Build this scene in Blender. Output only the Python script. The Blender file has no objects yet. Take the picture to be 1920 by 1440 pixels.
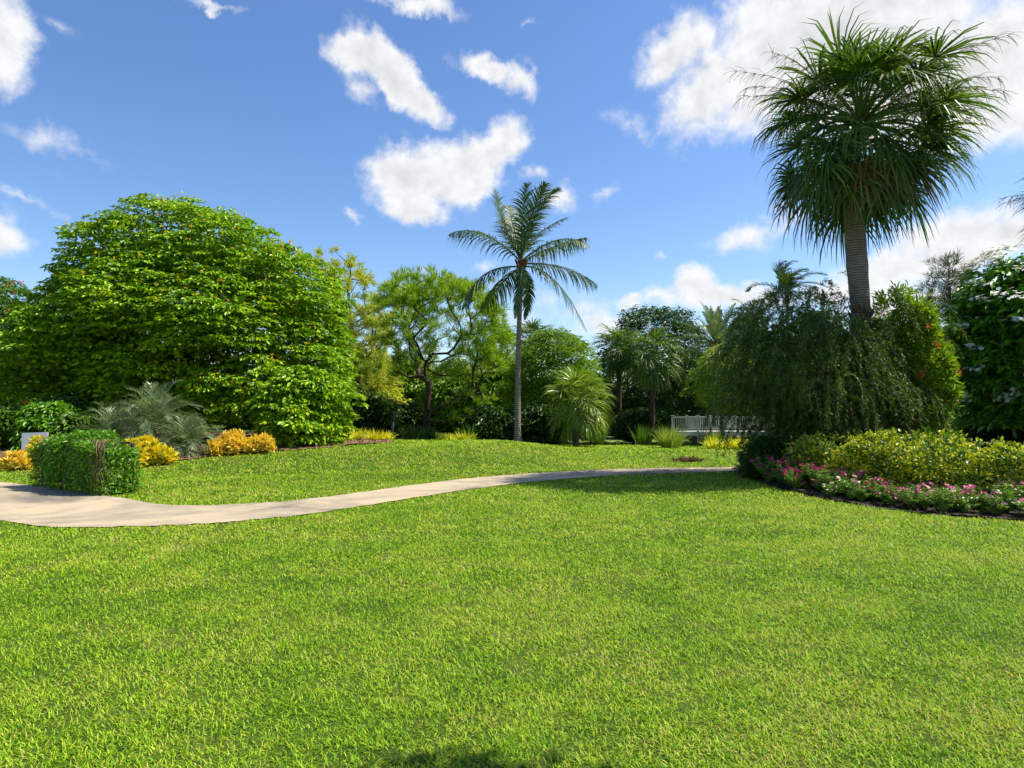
import bpy, math
import numpy as np
from math import radians as R, sin, cos, pi
S = bpy.context.scene
COL = S.collection
rs = np.random.RandomState
# ------------------------------------------------------------------ camera
F = 1251.0; PITCH = math.atan(55/F); CZ = 1.6
cam = bpy.data.objects.new('camera', bpy.data.cameras.new('camera')); COL.objects.link(cam)
cam.location = (0, 0, CZ); cam.rotation_euler = (pi/2+PITCH, 0, 0)
cam.data.sensor_width = 36; cam.data.lens = 36*F/1920; cam.data.clip_end = 3000; cam.data.clip_start = .05
S.camera = cam
def ray(px, py):
    u = (px-960)/F; v = (720-py)/F
    d = np.array([u, cos(PITCH)-v*sin(PITCH), sin(PITCH)+v*cos(PITCH)])
    return d
def X(px, d): return (px-960)/F*d/cos(PITCH)
def Z(py, d):
    r = ray(960, py); return CZ+r[2]/r[1]*d
def sm(t):
    t = np.clip(t, 0, 1); return t*t*(3-2*t)
def H(x, y):                                   # height of the ground
    x = np.asarray(x, float); y = np.asarray(y, float)
    w = 1-.8*sm((x+1.0)/4.5)
    y0 = 15.5+2.2*sm((x+3)/5)
    up = sm((y-y0)/8.5)
    dn = 1-.75*sm((y-26.5)/7)*sm((x+9)/5)
    h = .50*w*up*dn
    h = h+.05*np.exp(-((y-15.2-.33*(x+8))/.9)**2)*sm((x+9)/2)*(1-sm((x-0)/3))
    return h*(1-sm((y-60)/40))
def at(px, d):
    x = X(px, d); return np.array([x, d, float(H(x, d))])
def hit(px, py):                               # where the sight line meets the ground
    r = ray(px, py); lo = None; t = 2.0
    while t < 120:
        p = np.array([0, 0, CZ])+r*t
        if p[2] < H(p[0], p[1]): break
        t += .1
    return np.array([p[0], p[1], float(H(p[0], p[1]))])
# ------------------------------------------------------------------ materials
def mk(name):
    m = bpy.data.materials.new(name); m.use_nodes = True
    nt = m.node_tree; nt.nodes.clear()
    return m, nt, nt.nodes, nt.links
def ramp(nd, cols):
    e = nd.color_ramp.elements
    while len(e) < len(cols): e.new(.5)
    for k, c in enumerate(cols):
        if len(c) == 4: e[k].position = c[3]
        else: e[k].position = k/max(1, len(cols)-1)
        e[k].color = (c[0], c[1], c[2], 1)
def leafmat(name, cols, trans=.35, rough=.45, spec=.4, tcol=(1.15, 1.2, .55), noise=None, nscale=.5, big=0):
    m, nt, N, L = mk(name)
    g = N.new('ShaderNodeNewGeometry'); rp = N.new('ShaderNodeValToRGB'); ramp(rp, cols)
    src = g.outputs['Random Per Island']
    if noise:
        tc = N.new('ShaderNodeTexCoord'); nz = N.new('ShaderNodeTexNoise'); nz.inputs['Scale'].default_value = nscale
        nz.inputs['Detail'].default_value = 3
        L.new(tc.outputs['Object'], nz.inputs['Vector'])
        mm = N.new('ShaderNodeMath'); mm.operation = 'MULTIPLY_ADD'
        L.new(nz.outputs['Fac'], mm.inputs[0]); mm.inputs[1].default_value = noise; mm.inputs[2].default_value = -noise*.5
        ad = N.new('ShaderNodeMath'); ad.operation = 'ADD'; ad.use_clamp = not big
        L.new(src, ad.inputs[0]); L.new(mm.outputs[0], ad.inputs[1]); src = ad.outputs[0]
        if big:
            nb = N.new('ShaderNodeTexNoise'); nb.inputs['Scale'].default_value = .28; nb.inputs['Detail'].default_value = 2; L.new(tc.outputs['Object'], nb.inputs['Vector'])
            m2 = N.new('ShaderNodeMath'); m2.operation = 'MULTIPLY_ADD'; L.new(nb.outputs['Fac'], m2.inputs[0]); m2.inputs[1].default_value = big; m2.inputs[2].default_value = -big*.5
            a2 = N.new('ShaderNodeMath'); a2.operation = 'ADD'; a2.use_clamp = True; L.new(src, a2.inputs[0]); L.new(m2.outputs[0], a2.inputs[1]); src = a2.outputs[0]
    L.new(src, rp.inputs[0])
    b = N.new('ShaderNodeBsdfPrincipled'); L.new(rp.outputs[0], b.inputs['Base Color'])
    b.inputs['Roughness'].default_value = rough; b.inputs['Specular IOR Level'].default_value = spec
    t = N.new('ShaderNodeBsdfTranslucent')
    mx = N.new('ShaderNodeMix'); mx.data_type = 'RGBA'; mx.blend_type = 'MULTIPLY'; mx.inputs[0].default_value = 1
    L.new(rp.outputs[0], mx.inputs[6]); mx.inputs[7].default_value = (*tcol, 1); L.new(mx.outputs[2], t.inputs['Color'])
    s = N.new('ShaderNodeMixShader'); s.inputs[0].default_value = trans
    L.new(b.outputs[0], s.inputs[1]); L.new(t.outputs[0], s.inputs[2])
    o = N.new('ShaderNodeOutputMaterial'); L.new(s.outputs[0], o.inputs['Surface'])
    return m
def surf(name, cols, scale=4, detail=6, rough=.85, bump=.3, spec=.25, bscale=None, stretch=(1, 1, 1), dist=.02):
    m, nt, N, L = mk(name)
    tc = N.new('ShaderNodeTexCoord'); mp = N.new('ShaderNodeMapping'); mp.inputs['Scale'].default_value = stretch
    L.new(tc.outputs['Object'], mp.inputs['Vector'])
    nz = N.new('ShaderNodeTexNoise'); nz.inputs['Scale'].default_value = scale; nz.inputs['Detail'].default_value = detail
    nz.inputs['Roughness'].default_value = .62
    L.new(mp.outputs[0], nz.inputs['Vector'])
    rp = N.new('ShaderNodeValToRGB'); ramp(rp, [(*c[:3], .3+.4*k/max(1, len(cols)-1)) for k, c in enumerate(cols)])
    L.new(nz.outputs['Fac'], rp.inputs[0])
    b = N.new('ShaderNodeBsdfPrincipled'); L.new(rp.outputs[0], b.inputs['Base Color'])
    b.inputs['Roughness'].default_value = rough; b.inputs['Specular IOR Level'].default_value = spec
    if bump:
        n2 = N.new('ShaderNodeTexNoise'); n2.inputs['Scale'].default_value = bscale or scale*3; n2.inputs['Detail'].default_value = 5
        L.new(mp.outputs[0], n2.inputs['Vector'])
        bp = N.new('ShaderNodeBump'); bp.inputs['Strength'].default_value = bump; bp.inputs['Distance'].default_value = dist
        L.new(n2.outputs['Fac'], bp.inputs['Height']); L.new(bp.outputs[0], b.inputs['Normal'])
    o = N.new('ShaderNodeOutputMaterial'); L.new(b.outputs[0], o.inputs['Surface'])
    return m
M = {}
def G_(r, g, b): return (r, g, b)
M['grass'] = leafmat('grass_blade', [(.06, .165, .006, 0), (.18, .36, .009, .26), (.34, .53, .014, .56), (.50, .60, .03, .86), (.58, .48, .13, 1)], trans=.34, rough=.5, spec=.2, noise=1.1, nscale=1.3, big=.8)
M['bigtree'] = leafmat('lime_leaf', [(.06, .17, .006), (.16, .33, .008), (.30, .48, .010), (.50, .60, .012)], trans=.25, rough=.42, spec=.3, noise=.5, nscale=.35)
M['flame'] = leafmat('feathery_leaf', [(.04, .12, .01), (.09, .21, .012), (.16, .28, .012)], trans=.28)
M['pine'] = leafmat('pine_needle', [(.12, .24, .012), (.27, .43, .018), (.42, .50, .025)], trans=.36, rough=.5, noise=.6, nscale=.5)
M['ypine'] = leafmat('yellowing_needle', [(.18, .30, .02), (.38, .50, .03), (.60, .60, .04), (.60, .43, .13)], trans=.36, rough=.5, noise=1.0, nscale=.6)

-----

Do not include the images; transcribe the rest of the listing exactly.

■ **Response for this exercise**:
Build this scene in Blender. Output only the Python script. The Blender file has no objects yet. Take the picture to be 1920 by 1440 pixels.
import bpy, math
import numpy as np
from math import radians as R, sin, cos, pi
S = bpy.context.scene
COL = S.collection
rs = np.random.RandomState
# ------------------------------------------------------------------ camera
F = 1251.0; PITCH = math.atan(55/F); CZ = 1.6
cam = bpy.data.objects.new('camera', bpy.data.cameras.new('camera')); COL.objects.link(cam)
cam.location = (0, 0, CZ); cam.rotation_euler = (pi/2+PITCH, 0, 0)
cam.data.sensor_width = 36; cam.data.lens = 36*F/1920; cam.data.clip_end = 3000; cam.data.clip_start = .05
S.camera = cam
def ray(px, py):
    u = (px-960)/F; v = (720-py)/F
    d = np.array([u, cos(PITCH)-v*sin(PITCH), sin(PITCH)+v*cos(PITCH)])
    return d
def X(px, d): return (px-960)/F*d/cos(PITCH)
def Z(py, d):
    r = ray(960, py); return CZ+r[2]/r[1]*d
def sm(t):
    t = np.clip(t, 0, 1); return t*t*(3-2*t)
def H(x, y):                                   # height of the ground
    x = np.asarray(x, float); y = np.asarray(y, float)
    w = 1-.8*sm((x+1.0)/4.5)
    y0 = 15.5+2.2*sm((x+3)/5)
    up = sm((y-y0)/8.5)
    dn = 1-.75*sm((y-26.5)/7)*sm((x+9)/5)
    h = .50*w*up*dn
    h = h+.05*np.exp(-((y-15.2-.33*(x+8))/.9)**2)*sm((x+9)/2)*(1-sm((x-0)/3))
    return h*(1-sm((y-60)/40))
def at(px, d):
    x = X(px, d); return np.array([x, d, float(H(x, d))])
def hit(px, py):                               # where the sight line meets the ground
    r = ray(px, py); lo = None; t = 2.0
    while t < 120:
        p = np.array([0, 0, CZ])+r*t
        if p[2] < H(p[0], p[1]): break
        t += .1
    return np.array([p[0], p[1], float(H(p[0], p[1]))])
# ------------------------------------------------------------------ materials
def mk(name):
    m = bpy.data.materials.new(name); m.use_nodes = True
    nt = m.node_tree; nt.nodes.clear()
    return m, nt, nt.nodes, nt.links
def ramp(nd, cols):
    e = nd.color_ramp.elements
    while len(e) < len(cols): e.new(.5)
    for k, c in enumerate(cols):
        if len(c) == 4: e[k].position = c[3]
        else: e[k].position = k/max(1, len(cols)-1)
        e[k].color = (c[0], c[1], c[2], 1)
def leafmat(name, cols, trans=.35, rough=.45, spec=.4, tcol=(1.15, 1.2, .55), noise=None, nscale=.5, big=0):
    m, nt, N, L = mk(name)
    g = N.new('ShaderNodeNewGeometry'); rp = N.new('ShaderNodeValToRGB'); ramp(rp, cols)
    src = g.outputs['Random Per Island']
    if noise:
        tc = N.new('ShaderNodeTexCoord'); nz = N.new('ShaderNodeTexNoise'); nz.inputs['Scale'].default_value = nscale
        nz.inputs['Detail'].default_value = 3
        L.new(tc.outputs['Object'], nz.inputs['Vector'])
        mm = N.new('ShaderNodeMath'); mm.operation = 'MULTIPLY_ADD'
        L.new(nz.outputs['Fac'], mm.inputs[0]); mm.inputs[1].default_value = noise; mm.inputs[2].default_value = -noise*.5
        ad = N.new('ShaderNodeMath'); ad.operation = 'ADD'; ad.use_clamp = not big
        L.new(src, ad.inputs[0]); L.new(mm.outputs[0], ad.inputs[1]); src = ad.outputs[0]
        if big:
            nb = N.new('ShaderNodeTexNoise'); nb.inputs['Scale'].default_value = .28; nb.inputs['Detail'].default_value = 2; L.new(tc.outputs['Object'], nb.inputs['Vector'])
            m2 = N.new('ShaderNodeMath'); m2.operation = 'MULTIPLY_ADD'; L.new(nb.outputs['Fac'], m2.inputs[0]); m2.inputs[1].default_value = big; m2.inputs[2].default_value = -big*.5
            a2 = N.new('ShaderNodeMath'); a2.operation = 'ADD'; a2.use_clamp = True; L.new(src, a2.inputs[0]); L.new(m2.outputs[0], a2.inputs[1]); src = a2.outputs[0]
    L.new(src, rp.inputs[0])
    b = N.new('ShaderNodeBsdfPrincipled'); L.new(rp.outputs[0], b.inputs['Base Color'])
    b.inputs['Roughness'].default_value = rough; b.inputs['Specular IOR Level'].default_value = spec
    t = N.new('ShaderNodeBsdfTranslucent')
    mx = N.new('ShaderNodeMix'); mx.data_type = 'RGBA'; mx.blend_type = 'MULTIPLY'; mx.inputs[0].default_value = 1
    L.new(rp.outputs[0], mx.inputs[6]); mx.inputs[7].default_value = (*tcol, 1); L.new(mx.outputs[2], t.inputs['Color'])
    s = N.new('ShaderNodeMixShader'); s.inputs[0].default_value = trans
    L.new(b.outputs[0], s.inputs[1]); L.new(t.outputs[0], s.inputs[2])
    o = N.new('ShaderNodeOutputMaterial'); L.new(s.outputs[0], o.inputs['Surface'])
    return m
def surf(name, cols, scale=4, detail=6, rough=.85, bump=.3, spec=.25, bscale=None, stretch=(1, 1, 1), dist=.02):
    m, nt, N, L = mk(name)
    tc = N.new('ShaderNodeTexCoord'); mp = N.new('ShaderNodeMapping'); mp.inputs['Scale'].default_value = stretch
    L.new(tc.outputs['Object'], mp.inputs['Vector'])
    nz = N.new('ShaderNodeTexNoise'); nz.inputs['Scale'].default_value = scale; nz.inputs['Detail'].default_value = detail
    nz.inputs['Roughness'].default_value = .62
    L.new(mp.outputs[0], nz.inputs['Vector'])
    rp = N.new('ShaderNodeValToRGB'); ramp(rp, [(*c[:3], .3+.4*k/max(1, len(cols)-1)) for k, c in enumerate(cols)])
    L.new(nz.outputs['Fac'], rp.inputs[0])
    b = N.new('ShaderNodeBsdfPrincipled'); L.new(rp.outputs[0], b.inputs['Base Color'])
    b.inputs['Roughness'].default_value = rough; b.inputs['Specular IOR Level'].default_value = spec
    if bump:
        n2 = N.new('ShaderNodeTexNoise'); n2.inputs['Scale'].default_value = bscale or scale*3; n2.inputs['Detail'].default_value = 5
        L.new(mp.outputs[0], n2.inputs['Vector'])
        bp = N.new('ShaderNodeBump'); bp.inputs['Strength'].default_value = bump; bp.inputs['Distance'].default_value = dist
        L.new(n2.outputs['Fac'], bp.inputs['Height']); L.new(bp.outputs[0], b.inputs['Normal'])
    o = N.new('ShaderNodeOutputMaterial'); L.new(b.outputs[0], o.inputs['Surface'])
    return m
M = {}
def G_(r, g, b): return (r, g, b)
M['grass'] = leafmat('grass_blade', [(.06, .165, .006, 0), (.18, .36, .009, .26), (.34, .53, .014, .56), (.50, .60, .03, .86), (.58, .48, .13, 1)], trans=.34, rough=.5, spec=.2, noise=1.1, nscale=1.3, big=.8)
M['bigtree'] = leafmat('lime_leaf', [(.06, .17, .006), (.16, .33, .008), (.30, .48, .010), (.50, .60, .012)], trans=.25, rough=.42, spec=.3, noise=.5, nscale=.35)
M['flame'] = leafmat('feathery_leaf', [(.04, .12, .01), (.09, .21, .012), (.16, .28, .012)], trans=.28)
M['pine'] = leafmat('pine_needle', [(.12, .24, .012), (.27, .43, .018), (.42, .50, .025)], trans=.36, rough=.5, noise=.6, nscale=.5)
M['ypine'] = leafmat('yellowing_needle', [(.18, .30, .02), (.38, .50, .03), (.60, .60, .04), (.60, .43, .13)], trans=.36, rough=.5, noise=1.0, nscale=.6)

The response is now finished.